The success of this particular niche may have much do with the growth of the Hispanic population. Adweek reported in November that “Hispanic Americans continue to grow in number at a rate four times that of the general population, with the 2010 Census expected to show their total rising to nearly 50 million, from 38 million in 2000.” Last May, New America Media reported that from 2008 to 2009, Hispanic publications grew in number, circulation and ad revenue.

Even retailers see the potential. In a recent press release, quarterly Spanish-language men’s magazine Constru-Guia al Dia announced that along with Home Depot, approximately 2,000 7-Eleven stores would distribute the magazine. “We launched the magazine three years ago when we realized there were advertisers who wanted to reach the Hispanic male audience in the construction industry, yet there wasn’t an ideal print medium,” said Kevin Kilpatrick, publisher of Constru-Guia al Dia, in a press release. “More than 39 percent of Hispanic males age 25 and older are employed in the construction or building maintenance industries, and our goal is to provide the information they need, where they need it.”

Meanwhile, print isn’t the only medium that seems to be expanding into the Hispanic market with increasing frequency.
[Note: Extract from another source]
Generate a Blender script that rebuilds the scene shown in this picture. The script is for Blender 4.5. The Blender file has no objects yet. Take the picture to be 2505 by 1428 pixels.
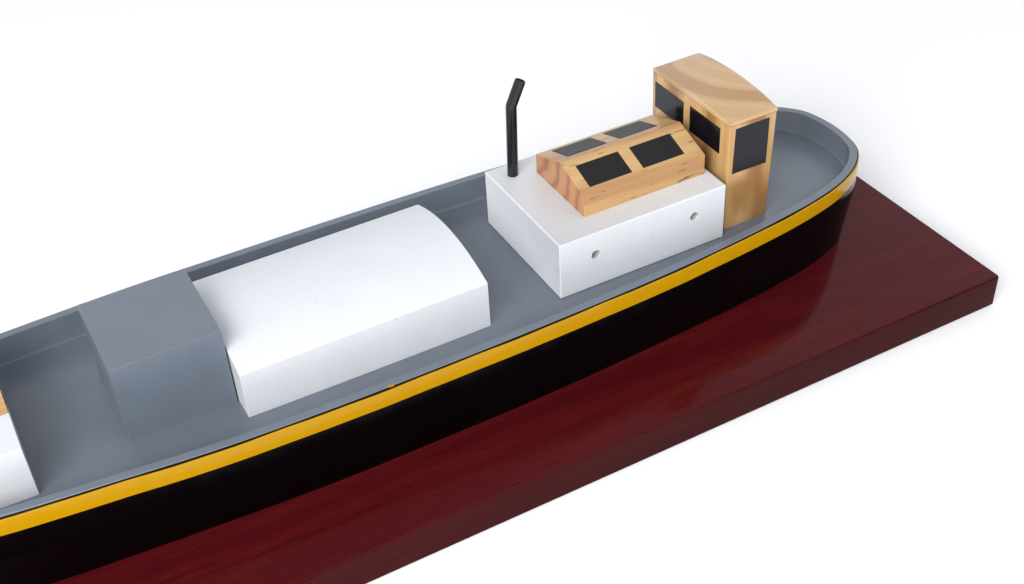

Recently, Clear Channel’s HD KRQ-FM flipped from Country to Spanish Pop. In Atlanta, WGUS-AM flipped from Religious Gospel to a Spanish Tropical format. According to Arbitron’s How America Listens to Radio and Hispanic Radio Today 2009 study, Hispanic radio remains strong.These studies show the strength of radio as a media companion to ethnic consumers,” said Arbitron executive vice president and chief marketing officer Alton Adams in a press release. “Radio’s relationship with ethnic listeners has been consistent over time; year over year, more than 90 percent of black and Hispanic listeners tune in to radio for news, culture and sounds of the community.”

Back in Salt Lake City, Wall said El Observador’s reception has been welcome from readers and advertisers alike. The paper is a separate entity from the Deseret News and employs staff from Spanish-speaking countries. “You can’t just redo some news that you’re doing in English because translating it still doesn’t make it interesting,” he said. Instead, they cover news targeted at the Hispanic community. Despite the survival of Hispanic media, Wall said he believes that it isn’t the only market that can thrive. Any niche publication with a unique enough topic can be a survivor. “We think we have a very unique audience and if we do our job right, we’ll have a loyal audience and loyalty is very important today,” he said.